14問のうち6問正解することで合格基準である24点以上を獲得できるので、民法と行政法をメインに学習を行い、一般知識は基準点クリアを狙う学習を行っていくのが効率的です。
ポイント3:1つの過去問を最低でも3周する
過去問は最低でも1冊につき3周するように心がけましょう。
過去問を繰り返し解くことにより自分の得意・不得意な分野が分かってきます。
3周繰り返すイメージとしては以下の通りです。
- 1周目:問題の出題傾向を理解する
- 2周目:苦手分野の復習や、間違った箇所の修正
- 3周目:苦手分野が改善されているかの確認
1周目から1問ずつ集中したくなる気持ちも分かりますが、まずは問題の傾向などを理解するために分からない問題などは飛ばします。
2周目は1周目で分からなかった問題などを重点的に行い、3周目は最初から過去問を行い知識が定着しているかの確認をします。
ただし、3周は最低ラインになるので、過去問は何度も繰り返し行うことが大切です。
ポイント4:記述問題はとにかく数をこなす
記述問題は行政書士試験の中で最も難易度が高いのが特徴。
出題数は3問と少ないですが配点は1問20点、合計60点とかなり高く設定されています。
ですが、記述問題はある程度合っていれば0点ということはない(必要キーワードが記載されていれば部分点がある)ので、とにかく数をこなして「記述式に慣れること(部分点の取り方を学ぶこと)」が大事です。
対策のコツとしては次の4点を意識して学習しましょう。
- 言葉を間違えない(※瑕疵などの単語をしっかりと覚え、曖昧にしません。
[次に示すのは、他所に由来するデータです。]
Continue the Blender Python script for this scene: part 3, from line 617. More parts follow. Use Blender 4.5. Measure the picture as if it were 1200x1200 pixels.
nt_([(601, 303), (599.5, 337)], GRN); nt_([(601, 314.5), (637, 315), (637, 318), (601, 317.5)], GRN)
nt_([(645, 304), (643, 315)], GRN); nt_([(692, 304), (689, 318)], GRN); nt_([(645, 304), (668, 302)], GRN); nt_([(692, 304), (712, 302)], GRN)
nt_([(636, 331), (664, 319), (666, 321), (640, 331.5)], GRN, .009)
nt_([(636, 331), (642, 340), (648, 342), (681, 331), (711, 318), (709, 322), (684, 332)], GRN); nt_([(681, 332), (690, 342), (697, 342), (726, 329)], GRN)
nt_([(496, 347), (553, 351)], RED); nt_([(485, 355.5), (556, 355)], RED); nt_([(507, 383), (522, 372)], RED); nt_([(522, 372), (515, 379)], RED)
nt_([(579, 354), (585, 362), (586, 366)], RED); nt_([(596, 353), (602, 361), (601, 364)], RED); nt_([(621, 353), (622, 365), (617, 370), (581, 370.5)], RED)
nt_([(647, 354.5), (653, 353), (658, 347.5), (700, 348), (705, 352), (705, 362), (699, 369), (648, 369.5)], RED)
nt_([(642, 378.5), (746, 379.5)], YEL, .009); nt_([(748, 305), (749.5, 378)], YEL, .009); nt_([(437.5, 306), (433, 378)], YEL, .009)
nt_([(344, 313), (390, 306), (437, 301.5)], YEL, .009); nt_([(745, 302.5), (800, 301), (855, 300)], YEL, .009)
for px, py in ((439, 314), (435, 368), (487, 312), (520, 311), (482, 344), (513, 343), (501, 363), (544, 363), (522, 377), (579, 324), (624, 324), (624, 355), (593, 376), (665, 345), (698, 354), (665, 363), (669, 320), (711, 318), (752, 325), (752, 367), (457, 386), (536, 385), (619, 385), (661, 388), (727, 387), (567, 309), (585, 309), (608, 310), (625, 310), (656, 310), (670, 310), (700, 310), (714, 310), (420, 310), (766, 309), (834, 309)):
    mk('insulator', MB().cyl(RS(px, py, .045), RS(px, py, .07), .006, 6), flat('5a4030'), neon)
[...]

)
- 読解力を身につける(※問われていることと的外れな記載は部分点を狙うことすらできません。)
- 関係を図解化する(※図や表を日ごろ書いて問題を解くことで記憶に残りやすく、問題を解く精度も向上します。)
- 5肢択一を、しっかりと読みながら解く(※過去、5肢択一の正解肢の条文が翌年以降の記述式に出題される傾向があります。)
これら4点を意識して学習すれば本番で困ることはありません。
ポイント5:隙間時間を活用して条文を頭に叩き込むor頭の中で自分講義をする
行政書士試験に合格するためには800時間程度の学習時間が必要と言われていますが、800時間を予め確保することは難しいという方がほとんどだと思います。
そこでオススメしたい勉強法が「隙間勉強法」です。
通勤電車やお昼休みなど、5〜10分の隙間時間を勉強時間にあてることで、積み重ねにより大きな学習効果が得られます。
やることとしては、六法を使った条文の確認もオススメですが、昨日学んだ内容を1つピックアップして頭の中で誰かに説明してみるというのが特にオススメです。
誰かに説明できて初めてそのことを「理解」していると言えます。これも立派な復習です。
行政書士試験は試験傾向を押さえて効率的に勉強することが大切!
行政書士試験の傾向や試験に合格するためにおすすめの、効率的な勉強法などを紹介しました。
範囲も膨大で難関資格でもある行政書士試験は、簡単に合格することは難しい試験です。
そのため、試験傾向をしっかりと押さえて、今回紹介した勉強法などを活用して効率的に勉強するよう心がけましょう。
この記事は2022年12月の情報に基づきます。